Quando Moser era Francesco Correva l’anno 1985… Ero una bimbetta sgarrupata di ben 7 anni e, figlia unica, la cocca del babbo. Che mi portava OVUNQUE! La nonna aveva il frigo che partiva 24/24? Dai, che hai le dita piccole e arrivi dove non arrivo io! La zia aveva la lavatrice che invece di lavare, sporcava? Dai, che hai le dita piccole e arrivi dove non arrivo io! Lo zio aveva l’imballatrice del fieno che si incruccava? Dai, che hai le dita piccole e arrivi dove non arrivo io! C’era da infilar gli ami per andare ad anguille? Dai, che hai le dita piccole e arrivi dove non arrivo io!
Mi portava però anche agli eventi storici della piccola realtà trevisana in cui vivevamo. Ricordo il camion con una gru enorme, venuto a metter su il tetto all’Ossario di Nervesa (costruzione parallelepipeda, sopra il cocuzzolo di una collinetta che sovrasta l’ameno paesello: praticamente il deposito di Zio Paperone senza monetine…). E nel 1985, i Mondiali! Di ciclismo! Su strada! Passavano sullo zerbino del ristorante di mia zia, sorella del babbo. E il suddetto genitore, che comunque lavorava a turni in Zanussi, mi ci portò. È doveroso aprire una parentesi sul ristorante di zia. Siamo nel cuore degli anni ‘80, in un paesino di provincia. Qua i paninari non prendono piede. Ai tavoli ci sono gli arzilli diversamente giovani col torneo di briscola e scopa, armati di ombrette. Al bancone c’è la fauna locale, ottimamente descritta dal buon Benni: l’Esperto, con opinioni incrollabili e intoccabili su qualsivoglia argomento, e il Figo, munito di Fiat 127 rossa, impianto a metano e sedili ribaltabili automatici, su tutti.
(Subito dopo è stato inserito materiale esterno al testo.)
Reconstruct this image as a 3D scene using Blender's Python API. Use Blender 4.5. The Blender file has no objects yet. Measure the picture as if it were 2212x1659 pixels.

Naturalmente nessuno usa i nomi propri, nemmeno le madri! I soprannomi spaziano da Grisù a Sgipper, passando per Stìcchio, Jerry e Piereto*. Nelle sale del ristorante ci sono le perline ai muri e i piatti del buon ricordo, il tutto è ammantato da una foschia densa che non ha nulla da invidiare, ma nemmeno da spartire, con la nebbia della Val Padana. Aaah, l’aria prima del divieto di fumo nei locali pubblici…
Ma torniamo all’evento ciclistico. Ora, a 7 anni non è che fossi granché alta. Vedevo per lo più gambe e culi. Però ero mingherlina e tra una chiappa e un ginocchio LI VEDEVO! Vedevo quei campioni che mio papà e suo zio nominavano sempre, quando guardavano la Liegi-Bastogne-Liegi, o il Giro delle Fiandre, o il Tour, o il Giro d’Italia. Poteva esserci qualsiasi evento catastrofico al di fuori della cucina, ma dalle 17 in poi, orario in cui partivano le dirette su RaiTre, la tv veniva requisita e la tavola occupata dai bicchieri e dalle bottiglie. Il cronista veniva “gentilmente” corretto e coadiuvato nell’esercizio delle sue funzioni con commenti intercalati da bestemmie ed eresie che fungevano da congiunzioni, aggettivi, pronomi, complementi oggetti… E nessuno osi dire che non fossero educativi per una bimbetta di 7 anni! Son venuta su bene, io, CHEAVACA!
Gli stessi miti che nominavano nientemeno che in televisione, sfrecciavano ora davanti a me, lunghe strisce colorate da quanto andavano veloci. Moreno Argentin (bronzo in linea), Francesco Moser e poi LEI! La mamma volante, che io immaginavo munita di ali, Maria Canins! Straordinaria sugli sci, inforcata la bici vinse la prima edizione del Giro d’Italia Femminile, macinando un successo dietro l’altro. Sul Montello, nel 1985, si portò a casa la medaglia d’argento in linea.
Una volta a casa, in sella alla Graziella della Graziella (la bici di mia mamma, hanno lo stesso nome), via a menar pedali, testa bassa e culo alto, con la voce del mio babbo: “Va pian, Maria Canins, che te te spela i denòci!”
*Saluto Grisù e il fratello Pieréto, Sgipper e il fratello Sticchio, e mio zio Jerry.